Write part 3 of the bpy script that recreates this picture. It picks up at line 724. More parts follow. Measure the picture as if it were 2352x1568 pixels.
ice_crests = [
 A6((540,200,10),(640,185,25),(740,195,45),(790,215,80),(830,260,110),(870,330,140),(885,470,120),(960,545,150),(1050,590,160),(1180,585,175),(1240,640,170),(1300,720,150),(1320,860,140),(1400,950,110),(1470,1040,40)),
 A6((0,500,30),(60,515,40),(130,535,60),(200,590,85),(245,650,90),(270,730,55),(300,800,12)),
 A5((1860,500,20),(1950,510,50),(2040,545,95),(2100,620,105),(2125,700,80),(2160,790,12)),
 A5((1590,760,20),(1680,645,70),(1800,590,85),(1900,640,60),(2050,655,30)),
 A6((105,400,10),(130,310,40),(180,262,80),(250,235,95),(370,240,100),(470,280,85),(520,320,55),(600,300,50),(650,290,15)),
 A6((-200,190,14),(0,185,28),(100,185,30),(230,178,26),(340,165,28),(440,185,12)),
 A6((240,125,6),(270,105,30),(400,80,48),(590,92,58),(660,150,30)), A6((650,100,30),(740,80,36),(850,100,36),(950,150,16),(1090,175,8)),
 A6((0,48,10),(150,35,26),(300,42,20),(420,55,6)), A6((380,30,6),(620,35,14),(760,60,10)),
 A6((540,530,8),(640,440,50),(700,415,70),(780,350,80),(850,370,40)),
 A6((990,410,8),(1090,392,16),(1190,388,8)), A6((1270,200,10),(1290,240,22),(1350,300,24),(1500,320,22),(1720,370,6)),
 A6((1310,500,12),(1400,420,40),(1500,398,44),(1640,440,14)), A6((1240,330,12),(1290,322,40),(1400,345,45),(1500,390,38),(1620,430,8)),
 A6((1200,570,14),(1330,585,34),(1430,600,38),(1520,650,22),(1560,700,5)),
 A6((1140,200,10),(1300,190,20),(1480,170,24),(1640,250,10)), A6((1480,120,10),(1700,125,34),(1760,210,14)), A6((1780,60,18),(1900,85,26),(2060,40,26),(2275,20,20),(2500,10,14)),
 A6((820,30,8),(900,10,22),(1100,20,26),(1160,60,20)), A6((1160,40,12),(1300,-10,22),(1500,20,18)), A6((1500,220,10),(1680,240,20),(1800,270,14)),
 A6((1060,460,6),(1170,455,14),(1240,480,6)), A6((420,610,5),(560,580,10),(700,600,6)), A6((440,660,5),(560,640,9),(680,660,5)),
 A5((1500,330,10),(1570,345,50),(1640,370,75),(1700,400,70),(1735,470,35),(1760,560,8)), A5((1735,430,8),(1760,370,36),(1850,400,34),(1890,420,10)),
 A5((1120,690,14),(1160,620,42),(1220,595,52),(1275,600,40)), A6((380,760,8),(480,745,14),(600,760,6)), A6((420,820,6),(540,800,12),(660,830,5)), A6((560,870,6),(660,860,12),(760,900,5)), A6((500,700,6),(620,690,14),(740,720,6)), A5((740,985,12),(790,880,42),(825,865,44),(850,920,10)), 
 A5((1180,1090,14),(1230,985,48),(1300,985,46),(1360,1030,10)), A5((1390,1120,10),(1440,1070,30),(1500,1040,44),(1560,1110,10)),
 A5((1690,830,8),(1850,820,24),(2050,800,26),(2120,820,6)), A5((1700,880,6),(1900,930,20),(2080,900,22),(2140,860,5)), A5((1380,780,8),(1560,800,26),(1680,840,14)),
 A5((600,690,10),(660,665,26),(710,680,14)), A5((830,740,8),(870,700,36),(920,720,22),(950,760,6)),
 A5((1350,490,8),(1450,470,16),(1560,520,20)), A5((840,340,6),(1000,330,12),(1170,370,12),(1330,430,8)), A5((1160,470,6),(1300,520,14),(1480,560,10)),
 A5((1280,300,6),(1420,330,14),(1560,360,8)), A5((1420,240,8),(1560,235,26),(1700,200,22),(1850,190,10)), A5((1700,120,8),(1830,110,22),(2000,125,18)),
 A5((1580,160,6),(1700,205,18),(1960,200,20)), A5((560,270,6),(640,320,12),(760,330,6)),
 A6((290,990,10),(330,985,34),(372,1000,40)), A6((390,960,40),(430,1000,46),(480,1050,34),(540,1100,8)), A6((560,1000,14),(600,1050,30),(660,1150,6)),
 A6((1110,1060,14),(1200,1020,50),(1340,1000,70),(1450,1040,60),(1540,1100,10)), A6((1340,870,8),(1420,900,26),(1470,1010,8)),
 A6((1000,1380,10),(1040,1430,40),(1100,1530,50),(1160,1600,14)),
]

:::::

Write the listing out again, exactly as shown above.

Write part 3 of the bpy script that recreates this picture. It picks up at line 724. More parts follow. Measure the picture as if it were 2352x1568 pixels.
ice_crests = [
 A6((540,200,10),(640,185,25),(740,195,45),(790,215,80),(830,260,110),(870,330,140),(885,470,120),(960,545,150),(1050,590,160),(1180,585,175),(1240,640,170),(1300,720,150),(1320,860,140),(1400,950,110),(1470,1040,40)),
 A6((0,500,30),(60,515,40),(130,535,60),(200,590,85),(245,650,90),(270,730,55),(300,800,12)),
 A5((1860,500,20),(1950,510,50),(2040,545,95),(2100,620,105),(2125,700,80),(2160,790,12)),
 A5((1590,760,20),(1680,645,70),(1800,590,85),(1900,640,60),(2050,655,30)),
 A6((105,400,10),(130,310,40),(180,262,80),(250,235,95),(370,240,100),(470,280,85),(520,320,55),(600,300,50),(650,290,15)),
 A6((-200,190,14),(0,185,28),(100,185,30),(230,178,26),(340,165,28),(440,185,12)),
 A6((240,125,6),(270,105,30),(400,80,48),(590,92,58),(660,150,30)), A6((650,100,30),(740,80,36),(850,100,36),(950,150,16),(1090,175,8)),
 A6((0,48,10),(150,35,26),(300,42,20),(420,55,6)), A6((380,30,6),(620,35,14),(760,60,10)),
 A6((540,530,8),(640,440,50),(700,415,70),(780,350,80),(850,370,40)),
 A6((990,410,8),(1090,392,16),(1190,388,8)), A6((1270,200,10),(1290,240,22),(1350,300,24),(1500,320,22),(1720,370,6)),
 A6((1310,500,12),(1400,420,40),(1500,398,44),(1640,440,14)), A6((1240,330,12),(1290,322,40),(1400,345,45),(1500,390,38),(1620,430,8)),
 A6((1200,570,14),(1330,585,34),(1430,600,38),(1520,650,22),(1560,700,5)),
 A6((1140,200,10),(1300,190,20),(1480,170,24),(1640,250,10)), A6((1480,120,10),(1700,125,34),(1760,210,14)), A6((1780,60,18),(1900,85,26),(2060,40,26),(2275,20,20),(2500,10,14)),
 A6((820,30,8),(900,10,22),(1100,20,26),(1160,60,20)), A6((1160,40,12),(1300,-10,22),(1500,20,18)), A6((1500,220,10),(1680,240,20),(1800,270,14)),
 A6((1060,460,6),(1170,455,14),(1240,480,6)), A6((420,610,5),(560,580,10),(700,600,6)), A6((440,660,5),(560,640,9),(680,660,5)),
 A5((1500,330,10),(1570,345,50),(1640,370,75),(1700,400,70),(1735,470,35),(1760,560,8)), A5((1735,430,8),(1760,370,36),(1850,400,34),(1890,420,10)),
 A5((1120,690,14),(1160,620,42),(1220,595,52),(1275,600,40)), A6((380,760,8),(480,745,14),(600,760,6)), A6((420,820,6),(540,800,12),(660,830,5)), A6((560,870,6),(660,860,12),(760,900,5)), A6((500,700,6),(620,690,14),(740,720,6)), A5((740,985,12),(790,880,42),(825,865,44),(850,920,10)), 
 A5((1180,1090,14),(1230,985,48),(1300,985,46),(1360,1030,10)), A5((1390,1120,10),(1440,1070,30),(1500,1040,44),(1560,1110,10)),
 A5((1690,830,8),(1850,820,24),(2050,800,26),(2120,820,6)), A5((1700,880,6),(1900,930,20),(2080,900,22),(2140,860,5)), A5((1380,780,8),(1560,800,26),(1680,840,14)),
 A5((600,690,10),(660,665,26),(710,680,14)), A5((830,740,8),(870,700,36),(920,720,22),(950,760,6)),
 A5((1350,490,8),(1450,470,16),(1560,520,20)), A5((840,340,6),(1000,330,12),(1170,370,12),(1330,430,8)), A5((1160,470,6),(1300,520,14),(1480,560,10)),
 A5((1280,300,6),(1420,330,14),(1560,360,8)), A5((1420,240,8),(1560,235,26),(1700,200,22),(1850,190,10)), A5((1700,120,8),(1830,110,22),(2000,125,18)),
 A5((1580,160,6),(1700,205,18),(1960,200,20)), A5((560,270,6),(640,320,12),(760,330,6)),
 A6((290,990,10),(330,985,34),(372,1000,40)), A6((390,960,40),(430,1000,46),(480,1050,34),(540,1100,8)), A6((560,1000,14),(600,1050,30),(660,1150,6)),
 A6((1110,1060,14),(1200,1020,50),(1340,1000,70),(1450,1040,60),(1540,1100,10)), A6((1340,870,8),(1420,900,26),(1470,1010,8)),
 A6((1000,1380,10),(1040,1430,40),(1100,1530,50),(1160,1600,14)),
]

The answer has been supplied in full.